He started those stories around month 1-2, now we are in month 9. My own standards.. Well I have had difficulties in my life as well and I did not have a bubbly childhood and I have also dealt with a lot of insecurities due to it. And other stuff as well. But I have dealt with these and do not need to talk about, well at least not deliberately initiating such conversations. I have mentioned a few things during conversations, but as he has not shown any further interest in those things, I have not talked much about these.
Overall I like him indeed, but I get the feeling that he is more a talker than a doer - I guess I like the idea of him and his thoughts, but I do not see him putting his thoughts into action, I guess?
Using as an excuse. For example, he is lonely when I'm out and about without him, and when I say why don't you meet up with some of your friends instead of just being lonely at home, he says well no one has time for him, so there is no point even asking them.

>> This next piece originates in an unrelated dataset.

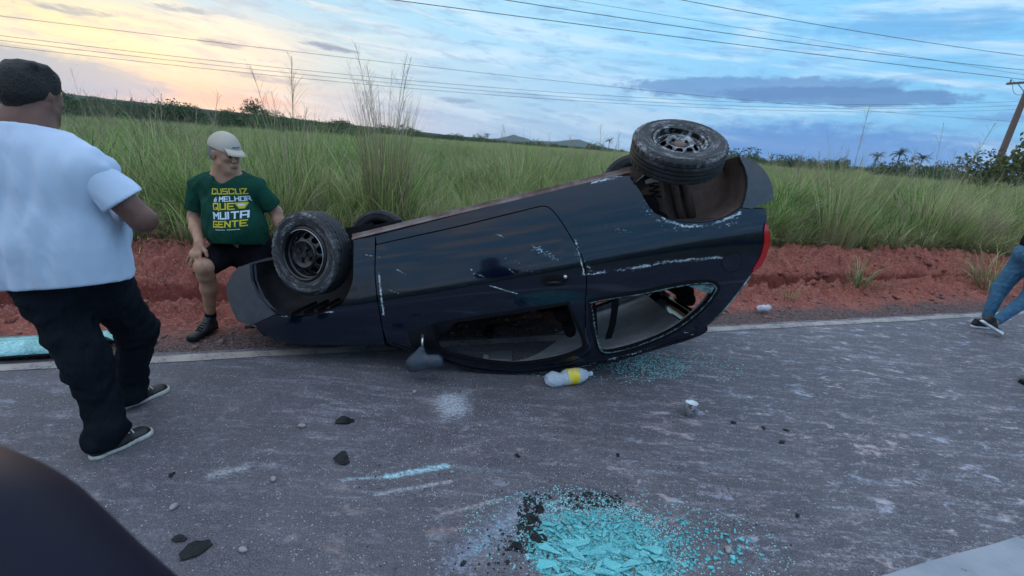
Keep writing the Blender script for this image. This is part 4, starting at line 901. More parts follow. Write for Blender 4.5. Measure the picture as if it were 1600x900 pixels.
mb = MB(); mb.tube([(.69, -.6, .28), (.69, .6, .26)], .03, 10); mb.tube([(.75, .45, .28), (.85, .1, .22)], .02, 8); mb.build('front_axle', MRB, car, True)
# torn suspension by the rear wheel
mb = MB(); mb.tube([(2.78, .70, .20), (2.86, .66, .24), (2.96, .62, .20)], .022, 8)
for k in range(40): mb.tube([(2.84+.028*cos(k*.8), .66+.028*sin(k*.8), .18+.004*k), (2.84+.028*cos(k*.8+.8), .66+.028*sin(k*.8+.8), .184+.004*k)], .007, 5, False)
mb.box((2.76, .71, .24), (.09, .05, .06), Matrix.Rotation(.5, 3, 'Y')); mb.build('suspension_arm', MRB, car)
mb = MB(); mb.tube([(2.77, .755, .238), (2.82, .75, .232), (2.85, .74, .246)], [.012, .016, .008], 7); mb.build('torn_bracket', M_('scraped_steel', (.5, .47, .44), rough=.4, metal=.6), car)
# glass left in the frames
gr_ = panel('glass_remnant', [(2.90, .876), (3.03, .892), (3.078, .928), (3.055, .965), (3.02, .955), (2.99, .93), (2.95, .905)], MGE, b1, side=1, off=-.006, rim=.004)
g = np.random.default_rng(5); V = []; F = []
for loop in (qwin,):
    for i in range(len(loop)*5):
        q = i/5; a = Vector(loop[int(q) % len(loop)]); b_ = Vector(loop[(int(q)+1) % len(loop)]); p = a.lerp(b_, q-int(q)); cen = Vector((2.65, 1.03)); d = (cen-p).normalized(); s_ = g.uniform(.002, .014)
        x, z = p+d*.004; e1 = (b_-a).normalized()*g.uniform(.005, .014) if (b_-a).length > 0 else Vector((.01, 0)); tip = Vector((x, z))+d*s_; k = len(V)
        for w_ in (Vector((x, z))-e1, Vector((x, z))+e1, tip): V.append((w_.x, ys(w_.x, w_.y)+.006, w_.y))
        F.append((k, k+1, k+2))
o = mobj('glass_fringe', V, F, MGE, b1); o['kind'] = 'stuff'
# cabin
def seat(name, x, y, w_, z0=.36, rec=.22, parent=car):
    s_ = empty(name, (0, 0, 0), parent)
    sdf_mesh('seat_cushion', [cone((x-.22, y-w_/2, z0+.05), (x-.22, y+w_/2, z0+.05), .07, .07), cone((x+.18, y-w_/2, z0), (x+.18, y+w_/2, z0), .09, .09), cone((x, y-w_/2, z0+.02), (x, y+w_/2, z0+.02), .09, .09)], .02, MSEAT, .05, s_)
    sdf_mesh('backrest', [cone((x+.24, y-w_/2, z0+.10), (x+.24, y+w_/2, z0+.10), .08, .08), cone((x+.24+rec*.5, y-w_/2, z0+.35), (x+.24+rec*.5, y+w_/2, z0+.35), .065, .065), cone((x+.24+rec, y-w_*.36, z0+.62), (x+.24+rec, y+w_*.36, z0+.62), .055, .055)], .02, MSEAT, .14, s_)
    return s_
for y in (.36, -.36):
    s_ = seat('front_seat', 1.70, y, .36); sdf_mesh('headrest', [cone((2.19, y-.10, 1.10), (2.19, y+.10, 1.10), .055, .055, ((1, 0, 0), .8))], .015, MSEAT, .03, s_)
    for e_ in (-.05, .05): mb = MB(); mb.tube([(2.16, y+e_, .96), (2.185, y+e_, 1.08)], .007, 6); mb.build('headrest_post', MCH, s_)
s_ = seat('rear_seat', 2.62, 0, 1.02, z0=.40, rec=.16)
for y in (.34, -.34): sdf_mesh('headrest', [cone((3.02, y-.08, 1.06), (3.02, y+.08, 1.06), .055, .05, ((1, 0, 0), .8))], .015, MSEAT, .03, s_)
mb = MB(); mb.box((3.12, 0, .86), (.30, 1.16, .02)); mb.build('parcel_shelf', MDK, car)
sdf_mesh('dashboard', [cone((1.32, -.52, .80), (1.32, .52, .80), .16, .16, ((0, 0, 1), .9)), cone((1.18, -.46, .90), (1.18, .46, .90), .13, .13), cone((1.42, -.1, .55), (1.42, .1, .55), .10, .10)], .025, MDK, .06, car)
mb = MB(); Ms = Matrix.Translation((1.53, -.36, .80)) @ Matrix.Rotation(R(62), 4, 'Y')
mb.tube([Ms @ Vector((.18*cos(k*pi/16), .18*sin(k*pi/16), 0)) for k in range(33)], .014, 8, False); mb.tube([Ms @ Vector((-.17, 0, 0)), Ms @ Vector((0, 0, -.03)), Ms @ Vector((.17, 0, 0))], [.012, .035, .012], 8); mb.build('steering_wheel', MBL, car, True)
mb = MB(); mb.box((1.68, .30, 1.215), (.16, .36, .018), Matrix.Rotation(R(-14), 3, 'Y')); bevel(mb.build('sun_visor', M_('visor_grey', (.16, .17, .19), rough=.9), car), .006)
mb = MB(); mb.box((1.68, -.34, 1.215), (.16, .36, .018), Matrix.Rotation(R(-14), 3, 'Y')); bevel(mb.build('sun_visor', MTR, car), .006)
mb = MB(); mb.box((1.70, 0, 1.235), (.10, .16, .03)); mb.tube([(1.70, 0, 1.22), (1.70, 0, 1.205)], .025, 14); mb.build('dome_lamp', MBL, car)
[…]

Or like generally, it feels like he rather would not do something, because he has lost his trust in human nature so there is no point even trying. Or he is afraid of trying something new alone, because he is convinced that everyone will look at him and comment how bad he is (like when he was bullied at school). When I tell him that is is not the case and we talk through it, he say yeah, he knows, everything is fine, no problem, no need to worry and so on, makes him look like the past things are no big deal, but he still does not do those things.
Also, recently he has changed his tone. He does not bring up those past hurts anymore. And seems generally ok and for example talks about all beautiful, funny, interesting childhood/school stories, how he played with his neighbors kids and what little silly funny things they did at school. So it's a bit confusing. At first I thought his childhood was miserable, now it seems like it was such a glorious time. But I guess it was something like, he was bullied by some during the school hours, but was friends with some children after school. I do not know, I'm just kind of confused. One minute he is really confident and ideal, and presents himself like there are no worries, but it seems weird to me after knowing all these negative things and how worried he has been about similar things.
And for example, his mother. I first got the impression that he values his mother and her opinion (in a good way, not like a mommy's-boy), has told me numerous stories how they just the two of them did all kind of fun stuff together, went to travels when he was younger and lived with his mother. Then it turned out that he actually disrespects her mother in his mind (told me once during his sad mood episode). And actually with his actions, I can see that he would rather not talk to her. Also, he has told me numerous beautiful stories about his grandmother, who lives rather close to him, how they spent so many beautiful times together when he was small and how great it all was, but he never visits her or calls to her or anything similar. Kind of confusing.